John Randolph

John Randolph, executive director of the Blount County Sister City Organization, talks about this year’s program, which will be the 20th for the county, and its parent organization, the Open World Leadership Center.

A visiting group from Armenia arrived Friday in Blount County for what will be the 20th year of a weeklong program built to connect the United States and a host of other countries in northern Asia, Europe and South America.

The group will tour the county, speak with prominent leaders from the state and focus their conversation on a specific topic: anti-corruption.

Though the group that pays for the program is nationwide, with more than 40 states participating and more than 100 individual operations involved, the local effort concentrates on issues and ideas from an East Tennessee perspective.

John Randolph is executive director of the Blount County Sister City Organization. He and his colleagues helped establish the program after time abroad working for Oak Ridge National Laboratory and its collaboration with Russian nuclear operations.

On a plane back from one of their visits, Randolph said he and a colleague tossed around the idea of a sister city program.
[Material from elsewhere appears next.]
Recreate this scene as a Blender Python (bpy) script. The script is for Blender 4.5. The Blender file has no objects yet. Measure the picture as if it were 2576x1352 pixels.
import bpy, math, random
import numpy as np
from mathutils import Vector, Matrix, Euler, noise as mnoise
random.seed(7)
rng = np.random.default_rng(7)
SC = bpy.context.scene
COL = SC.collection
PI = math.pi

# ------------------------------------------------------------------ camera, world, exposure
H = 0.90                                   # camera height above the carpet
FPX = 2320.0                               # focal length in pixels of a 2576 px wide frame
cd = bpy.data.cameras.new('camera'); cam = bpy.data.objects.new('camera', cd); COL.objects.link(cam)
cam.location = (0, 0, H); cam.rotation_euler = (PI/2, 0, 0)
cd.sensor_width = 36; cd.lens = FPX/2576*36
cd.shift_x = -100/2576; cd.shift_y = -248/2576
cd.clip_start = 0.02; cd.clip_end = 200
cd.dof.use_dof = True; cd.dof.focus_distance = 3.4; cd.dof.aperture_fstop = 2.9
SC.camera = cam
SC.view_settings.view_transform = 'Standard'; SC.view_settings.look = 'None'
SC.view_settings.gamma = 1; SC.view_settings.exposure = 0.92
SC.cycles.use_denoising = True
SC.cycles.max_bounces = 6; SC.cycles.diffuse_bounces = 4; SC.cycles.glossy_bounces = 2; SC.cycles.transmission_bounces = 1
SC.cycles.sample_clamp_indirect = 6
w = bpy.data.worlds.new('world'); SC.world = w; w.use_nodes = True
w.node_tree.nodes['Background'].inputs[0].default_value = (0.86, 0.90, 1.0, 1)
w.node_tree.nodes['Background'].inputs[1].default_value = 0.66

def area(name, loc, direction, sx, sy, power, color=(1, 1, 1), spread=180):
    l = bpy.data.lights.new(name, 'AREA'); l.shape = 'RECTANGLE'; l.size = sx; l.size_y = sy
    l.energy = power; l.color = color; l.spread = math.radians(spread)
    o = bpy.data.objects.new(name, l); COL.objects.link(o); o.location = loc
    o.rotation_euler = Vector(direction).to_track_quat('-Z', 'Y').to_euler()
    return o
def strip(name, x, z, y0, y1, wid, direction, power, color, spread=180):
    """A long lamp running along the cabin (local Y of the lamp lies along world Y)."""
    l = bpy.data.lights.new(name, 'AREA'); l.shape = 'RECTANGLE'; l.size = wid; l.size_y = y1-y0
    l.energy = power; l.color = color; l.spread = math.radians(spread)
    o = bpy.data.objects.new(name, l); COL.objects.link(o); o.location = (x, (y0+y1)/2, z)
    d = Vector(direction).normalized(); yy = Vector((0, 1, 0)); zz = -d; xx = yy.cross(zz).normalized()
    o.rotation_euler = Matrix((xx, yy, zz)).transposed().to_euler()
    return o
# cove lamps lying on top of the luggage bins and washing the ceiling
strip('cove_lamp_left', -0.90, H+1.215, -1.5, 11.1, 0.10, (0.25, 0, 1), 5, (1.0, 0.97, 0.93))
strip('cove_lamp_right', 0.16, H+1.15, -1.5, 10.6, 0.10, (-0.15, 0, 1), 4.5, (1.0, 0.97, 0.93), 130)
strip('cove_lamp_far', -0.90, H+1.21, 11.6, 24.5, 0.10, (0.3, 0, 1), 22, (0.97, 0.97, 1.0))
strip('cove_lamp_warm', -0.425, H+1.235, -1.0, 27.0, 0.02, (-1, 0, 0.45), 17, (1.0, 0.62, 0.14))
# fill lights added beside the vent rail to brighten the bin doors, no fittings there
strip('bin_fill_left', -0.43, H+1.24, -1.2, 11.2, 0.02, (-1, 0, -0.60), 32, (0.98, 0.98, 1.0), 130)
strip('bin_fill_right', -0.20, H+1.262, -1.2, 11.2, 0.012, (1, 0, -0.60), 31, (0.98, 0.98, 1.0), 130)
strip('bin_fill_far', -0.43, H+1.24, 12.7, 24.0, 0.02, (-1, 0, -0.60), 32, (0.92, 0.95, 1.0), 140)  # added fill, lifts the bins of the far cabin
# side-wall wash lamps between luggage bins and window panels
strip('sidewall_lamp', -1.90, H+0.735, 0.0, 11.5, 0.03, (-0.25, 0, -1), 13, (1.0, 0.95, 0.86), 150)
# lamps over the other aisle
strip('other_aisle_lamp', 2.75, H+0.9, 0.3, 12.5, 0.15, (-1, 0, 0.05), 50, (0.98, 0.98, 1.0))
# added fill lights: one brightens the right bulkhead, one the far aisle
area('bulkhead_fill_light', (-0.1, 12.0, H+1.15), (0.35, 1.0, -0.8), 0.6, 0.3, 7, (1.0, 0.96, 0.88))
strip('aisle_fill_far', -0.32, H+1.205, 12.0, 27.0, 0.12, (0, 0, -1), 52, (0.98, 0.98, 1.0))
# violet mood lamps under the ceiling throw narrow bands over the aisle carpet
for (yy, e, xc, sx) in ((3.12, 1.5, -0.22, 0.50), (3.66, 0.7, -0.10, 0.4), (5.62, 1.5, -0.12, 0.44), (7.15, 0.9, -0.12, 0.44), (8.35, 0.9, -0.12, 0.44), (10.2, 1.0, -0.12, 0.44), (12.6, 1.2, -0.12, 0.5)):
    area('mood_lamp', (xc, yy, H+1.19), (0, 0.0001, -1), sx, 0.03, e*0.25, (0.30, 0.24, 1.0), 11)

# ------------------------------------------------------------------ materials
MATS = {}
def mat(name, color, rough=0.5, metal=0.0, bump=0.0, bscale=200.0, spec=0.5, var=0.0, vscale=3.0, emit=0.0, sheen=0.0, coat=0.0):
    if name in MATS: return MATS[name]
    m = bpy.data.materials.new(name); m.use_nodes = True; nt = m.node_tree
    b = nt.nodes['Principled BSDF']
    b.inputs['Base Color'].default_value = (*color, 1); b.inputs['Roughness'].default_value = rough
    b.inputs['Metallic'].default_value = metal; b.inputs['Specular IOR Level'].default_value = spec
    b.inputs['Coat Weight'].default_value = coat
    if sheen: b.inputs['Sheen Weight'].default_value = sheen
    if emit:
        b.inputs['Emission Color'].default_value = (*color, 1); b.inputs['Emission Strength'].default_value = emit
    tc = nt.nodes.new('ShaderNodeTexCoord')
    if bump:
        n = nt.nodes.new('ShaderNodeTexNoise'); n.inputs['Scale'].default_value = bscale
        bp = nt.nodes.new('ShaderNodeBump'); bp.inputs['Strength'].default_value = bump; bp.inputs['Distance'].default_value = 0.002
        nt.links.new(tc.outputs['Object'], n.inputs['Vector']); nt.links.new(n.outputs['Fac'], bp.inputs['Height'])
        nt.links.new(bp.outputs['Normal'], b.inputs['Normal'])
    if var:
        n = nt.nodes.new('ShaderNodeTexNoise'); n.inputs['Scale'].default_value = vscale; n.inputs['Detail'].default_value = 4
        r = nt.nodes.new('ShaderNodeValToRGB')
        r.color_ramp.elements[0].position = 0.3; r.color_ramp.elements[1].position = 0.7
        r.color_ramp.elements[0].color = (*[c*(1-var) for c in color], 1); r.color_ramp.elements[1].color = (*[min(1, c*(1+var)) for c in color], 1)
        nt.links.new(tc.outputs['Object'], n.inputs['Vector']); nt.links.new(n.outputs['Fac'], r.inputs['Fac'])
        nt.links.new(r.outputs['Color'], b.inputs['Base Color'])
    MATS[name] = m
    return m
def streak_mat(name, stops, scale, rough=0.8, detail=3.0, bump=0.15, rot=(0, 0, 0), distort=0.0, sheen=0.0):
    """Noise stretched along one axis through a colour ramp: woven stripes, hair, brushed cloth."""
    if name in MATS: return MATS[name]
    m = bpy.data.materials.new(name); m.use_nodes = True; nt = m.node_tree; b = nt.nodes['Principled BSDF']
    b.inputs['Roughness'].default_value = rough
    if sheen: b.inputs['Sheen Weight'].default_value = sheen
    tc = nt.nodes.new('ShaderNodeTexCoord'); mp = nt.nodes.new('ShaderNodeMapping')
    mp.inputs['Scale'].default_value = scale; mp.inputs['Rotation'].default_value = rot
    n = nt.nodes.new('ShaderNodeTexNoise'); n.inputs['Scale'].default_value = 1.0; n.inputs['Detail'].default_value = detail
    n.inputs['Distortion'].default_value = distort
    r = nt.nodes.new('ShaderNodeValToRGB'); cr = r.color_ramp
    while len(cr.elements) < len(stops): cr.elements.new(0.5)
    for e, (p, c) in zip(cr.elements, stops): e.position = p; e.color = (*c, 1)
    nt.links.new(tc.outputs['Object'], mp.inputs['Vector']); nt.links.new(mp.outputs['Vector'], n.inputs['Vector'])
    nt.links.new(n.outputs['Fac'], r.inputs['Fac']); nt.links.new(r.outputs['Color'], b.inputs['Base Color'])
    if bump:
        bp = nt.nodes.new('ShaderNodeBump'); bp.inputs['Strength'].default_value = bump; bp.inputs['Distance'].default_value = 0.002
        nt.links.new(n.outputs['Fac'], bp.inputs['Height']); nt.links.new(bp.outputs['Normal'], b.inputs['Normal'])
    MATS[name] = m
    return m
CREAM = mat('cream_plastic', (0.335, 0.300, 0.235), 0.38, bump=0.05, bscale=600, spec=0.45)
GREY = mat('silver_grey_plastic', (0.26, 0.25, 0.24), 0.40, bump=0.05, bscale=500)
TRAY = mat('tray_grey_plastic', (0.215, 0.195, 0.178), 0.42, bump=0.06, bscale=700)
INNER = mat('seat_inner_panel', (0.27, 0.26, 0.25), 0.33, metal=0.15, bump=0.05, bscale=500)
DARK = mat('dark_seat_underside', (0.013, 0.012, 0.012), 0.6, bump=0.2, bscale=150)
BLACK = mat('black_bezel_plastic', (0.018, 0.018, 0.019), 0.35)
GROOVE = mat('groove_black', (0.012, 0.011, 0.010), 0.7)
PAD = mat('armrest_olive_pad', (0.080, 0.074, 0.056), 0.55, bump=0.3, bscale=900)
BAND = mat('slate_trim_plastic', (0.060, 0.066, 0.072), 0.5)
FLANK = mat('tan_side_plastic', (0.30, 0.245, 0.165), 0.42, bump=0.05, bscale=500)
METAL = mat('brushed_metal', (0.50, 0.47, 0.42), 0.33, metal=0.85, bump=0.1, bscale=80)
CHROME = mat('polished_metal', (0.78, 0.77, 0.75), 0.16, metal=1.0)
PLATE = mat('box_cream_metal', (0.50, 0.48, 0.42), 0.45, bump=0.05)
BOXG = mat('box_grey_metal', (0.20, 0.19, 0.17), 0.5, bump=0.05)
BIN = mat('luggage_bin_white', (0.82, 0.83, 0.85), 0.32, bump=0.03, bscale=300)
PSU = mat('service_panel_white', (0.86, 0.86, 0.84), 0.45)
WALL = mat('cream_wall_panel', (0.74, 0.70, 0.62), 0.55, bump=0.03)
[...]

No sooner said than done, they brought their idea to a fledgling program in Washington D.C., called the Open World Leadership Center.

Founded in 1999, Open World is “one of the most effective U.S. exchange programs for countries of the post-Soviet era,” its website states. Randolph said the national cooperative has dwindled in size over the years, but that has not stopped his passion for seeing the local program through each year.

Productive discussion

All this will center on a topic generated by the visitors in collaboration with Open World and the U.S. State Department.

“We try to let them be the ones who drive the subject,” Randolph said. “Because we can handle just about anything about our cities.”

Last year, a group from the nation of Georgia discussed environmental and sustainability issues.

This year’s group will start off with a lecture from a civics professional on Monday, followed by several other anti-corruption-theme-related presentations and discussions throughout the week.

“This theme kind of caught me off guard,” Randolph said. “It was an area that I had never thought much about until now. We know anywhere in the world there is corruption, but Armenia is one of the worst.”

Transparency International — a European organization that measures and takes action against global corruption — scores Armenia a 35 out of 100 on a corruption scale where zero is “highly corrupt” and 100 is “clean,” the organization’s site shows.

Randolph said visitors will start out by talking about schools and education and move up to discussions about law and ethics with individuals such as Tennessee Court of Criminal Appeals Judge D. Kelly Thomas.

Between tours around the county and lectures with professionals, the week’s discussions are designed both to be specific, organic and substantial.

“The rest of it’s just good friendship,” Randolph said. The visitors will stay in local homes and gather Sunday night with as many as 40 other people to dissect the week.

On one of the final days of the visit, the Sister City Organization will hold a banquet to wrap things up and a final discussion about what the Armenian delegation took away from their experiences.

An exchange

Randolph emphasized the importance of idea exchange, adding the experience is made to enlighten visitors and give them ideas for how to approach issues back home.

In the past, U.S. groups have visited countries overseas as well, but Randolph said the conduit of country-to-country idea and citizen sharing is currently only one way.

The charter for the Open World initiative is not currently designed to provide U.S. citizens resources to visit past foreign delegation’s countries.

Randolph indicated he hopes to see a future where that can change. He’s seen fellow sister city enthusiasts visit locales in the former Soviet Union, return home and change their own communities.

He noted two friends who started an initiative out of the Blount County Public Library’s basement, where they sent enough English books for Georgians to form a small library of their own.

“Knox County people and Blount County came together. Some professor who’s retired now said ‘I want to give my books to this group.’ That has probably been one of the best things that was done independently,” Randolph said.

For now, those who visit are not only taking back ideas to their homes, but sometimes coming to live and marry in Blount County.

Randolph said this area in Tennessee is ideal for visiting groups because it has a rich history of success. “The way we do our business, we work very closely together. We’re so good at what we do.”

The Blount Sister City’s longevity and experience proves something important, Randolph reflected: Interchange and the unique one-on-one diplomacy model shows barriers are not as high as often assumed.

“It’s all because of the commonality of people to people,” he said. “You sit down with somebody for the first time, you have dinner ... and you find out there’s no difference about who you are, as a person to a person.”

Blount’s expertise in hosting has been honed by its 20 years with Open World, but Randolph said he especially has benefited from the program’s cultural and relational benefits.

“There’s an old saying, ‘One lucky guy.’ I guess I could say that about myself.”